Dr Emmet Kerin, President of the NAGP, commented: In recent days we have Minister Varadkar rightly acknowledging the manpower crisis in General Practice and the overload from the under sixes. At the same time the Tánaiste is insistent free GP care will materialise.

“This shows a detached and unrealistic view of health care direction by the coalition partners. I would question the ability of overwhelmed GPs that provide the service to deliver on their promises.”

“We know that 900 GPs are planning to retire or emigrate in the next five years so solid investment in primary care and general practice is required, not promises that will fail to be kept,” added Dr Kerin.

“Rather than train GPs for export we need to address the well-documented reasons why so many of our newly trained GPs choose to leave this country, and address this under-resourcing as a matter of urgency.”

Universal free GP care remains on the agenda for many parties, yet the current crisis in general practice shows no sign of abating. Health Minister Leo Varadkar was quoted as saying this week that the country would need an additional 500 GPs “just to stand still”, while Environment Minister Alan Kelly stated that finding additional GPs is “absolutely critical”.

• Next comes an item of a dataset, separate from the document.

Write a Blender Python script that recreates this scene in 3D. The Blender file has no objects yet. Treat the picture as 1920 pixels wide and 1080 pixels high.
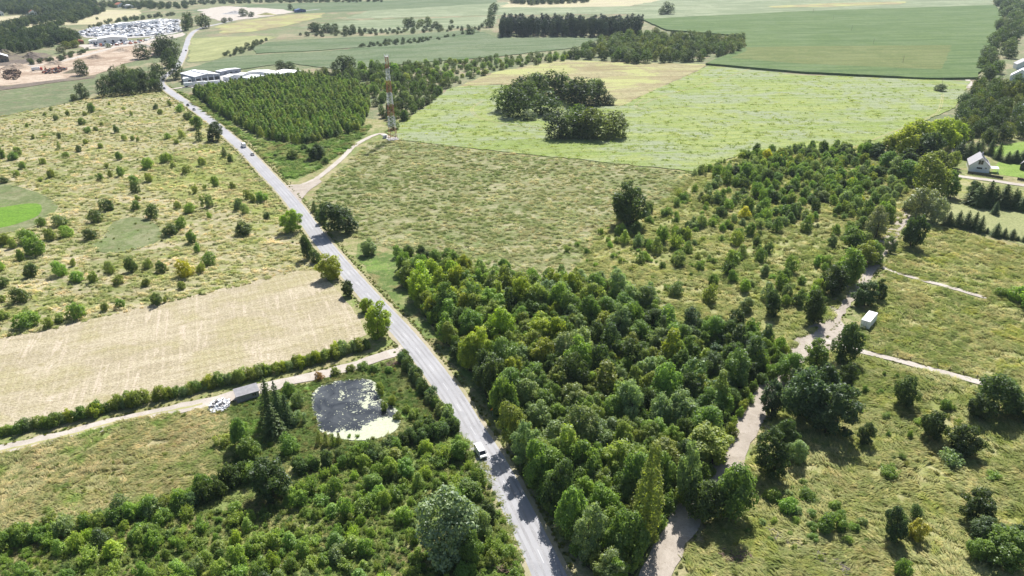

“This is no surprise to those working within general practice – at the NAGPs’ inaugural AGM two years ago we stated that an additional 500 GPs would be needed to sustain primary care services across Ireland,” NAGP Chair of Communications Dr Liam Glynn commented.

Comments from the political parties about the need for additional training places are misguided as increasing training places, although very necessary, will be just one part of the solution, he added. The urgency should be about creating an environment where GPs can remain in and wish to return to Ireland to work.

At the Association’s recent AGM, a motion was passed calling on the Department of Health and HSE to address the manpower crisis in general practice.
Dr Glynn echoed comments made at the AGM that general practice is now akin to a “leaky bucket” – he urged the political parties to work on “plugging the holes rather than turning on the taps”.